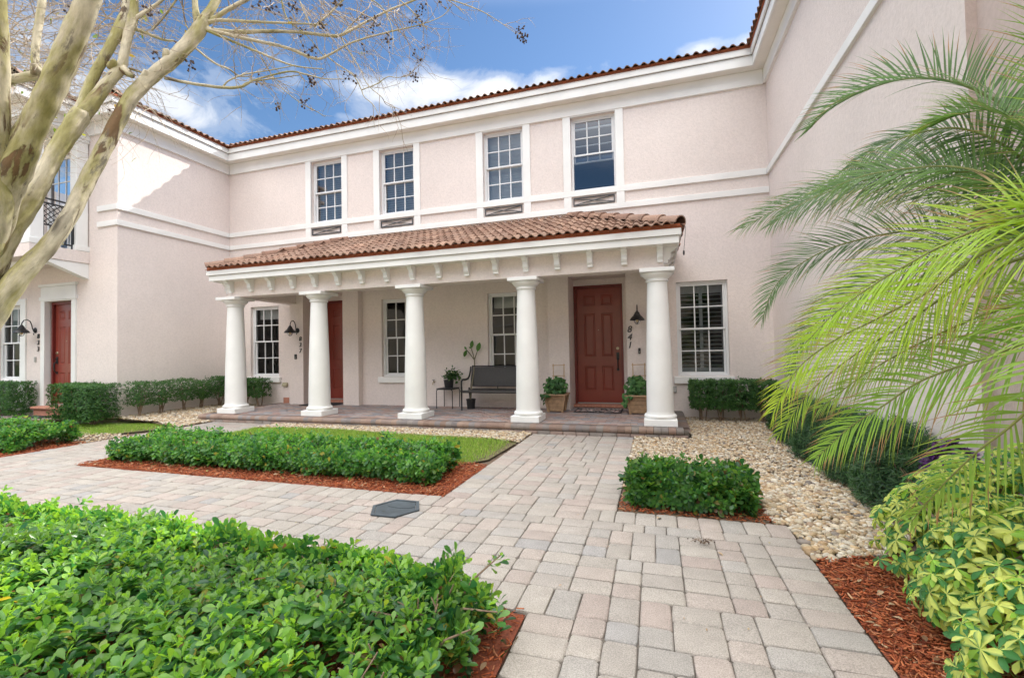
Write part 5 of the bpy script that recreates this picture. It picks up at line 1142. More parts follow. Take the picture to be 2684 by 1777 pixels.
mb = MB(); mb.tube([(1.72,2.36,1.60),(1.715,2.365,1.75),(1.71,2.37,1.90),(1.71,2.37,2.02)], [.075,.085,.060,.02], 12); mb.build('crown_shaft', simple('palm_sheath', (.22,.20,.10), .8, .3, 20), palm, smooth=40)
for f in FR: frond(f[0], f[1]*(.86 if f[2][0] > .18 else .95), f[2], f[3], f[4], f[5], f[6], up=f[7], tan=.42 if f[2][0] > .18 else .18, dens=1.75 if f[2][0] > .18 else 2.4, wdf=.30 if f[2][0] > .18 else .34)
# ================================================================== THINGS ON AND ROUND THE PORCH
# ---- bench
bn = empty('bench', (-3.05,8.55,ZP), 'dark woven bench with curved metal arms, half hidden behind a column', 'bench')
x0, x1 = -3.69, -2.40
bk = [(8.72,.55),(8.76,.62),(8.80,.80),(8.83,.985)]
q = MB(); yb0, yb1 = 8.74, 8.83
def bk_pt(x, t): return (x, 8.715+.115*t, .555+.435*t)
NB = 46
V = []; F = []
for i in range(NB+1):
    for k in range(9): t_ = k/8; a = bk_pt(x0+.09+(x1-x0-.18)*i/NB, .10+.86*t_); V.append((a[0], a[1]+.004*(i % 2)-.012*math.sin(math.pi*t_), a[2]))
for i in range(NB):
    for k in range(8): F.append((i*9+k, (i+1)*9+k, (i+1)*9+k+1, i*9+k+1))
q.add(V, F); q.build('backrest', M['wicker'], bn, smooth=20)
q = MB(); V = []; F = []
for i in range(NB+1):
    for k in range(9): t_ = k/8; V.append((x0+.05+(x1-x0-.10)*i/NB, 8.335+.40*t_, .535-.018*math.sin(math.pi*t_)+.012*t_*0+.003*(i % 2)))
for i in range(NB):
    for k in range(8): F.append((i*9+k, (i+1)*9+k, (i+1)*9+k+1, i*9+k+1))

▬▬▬

Write the listing above out again exactly, dropping each image.

FINISHED TASK:
Write part 5 of the bpy script that recreates this picture. It picks up at line 1142. More parts follow. Take the picture to be 2684 by 1777 pixels.
mb = MB(); mb.tube([(1.72,2.36,1.60),(1.715,2.365,1.75),(1.71,2.37,1.90),(1.71,2.37,2.02)], [.075,.085,.060,.02], 12); mb.build('crown_shaft', simple('palm_sheath', (.22,.20,.10), .8, .3, 20), palm, smooth=40)
for f in FR: frond(f[0], f[1]*(.86 if f[2][0] > .18 else .95), f[2], f[3], f[4], f[5], f[6], up=f[7], tan=.42 if f[2][0] > .18 else .18, dens=1.75 if f[2][0] > .18 else 2.4, wdf=.30 if f[2][0] > .18 else .34)
# ================================================================== THINGS ON AND ROUND THE PORCH
# ---- bench
bn = empty('bench', (-3.05,8.55,ZP), 'dark woven bench with curved metal arms, half hidden behind a column', 'bench')
x0, x1 = -3.69, -2.40
bk = [(8.72,.55),(8.76,.62),(8.80,.80),(8.83,.985)]
q = MB(); yb0, yb1 = 8.74, 8.83
def bk_pt(x, t): return (x, 8.715+.115*t, .555+.435*t)
NB = 46
V = []; F = []
for i in range(NB+1):
    for k in range(9): t_ = k/8; a = bk_pt(x0+.09+(x1-x0-.18)*i/NB, .10+.86*t_); V.append((a[0], a[1]+.004*(i % 2)-.012*math.sin(math.pi*t_), a[2]))
for i in range(NB):
    for k in range(8): F.append((i*9+k, (i+1)*9+k, (i+1)*9+k+1, i*9+k+1))
q.add(V, F); q.build('backrest', M['wicker'], bn, smooth=20)
q = MB(); V = []; F = []
for i in range(NB+1):
    for k in range(9): t_ = k/8; V.append((x0+.05+(x1-x0-.10)*i/NB, 8.335+.40*t_, .535-.018*math.sin(math.pi*t_)+.012*t_*0+.003*(i % 2)))
for i in range(NB):
    for k in range(8): F.append((i*9+k, (i+1)*9+k, (i+1)*9+k+1, i*9+k+1))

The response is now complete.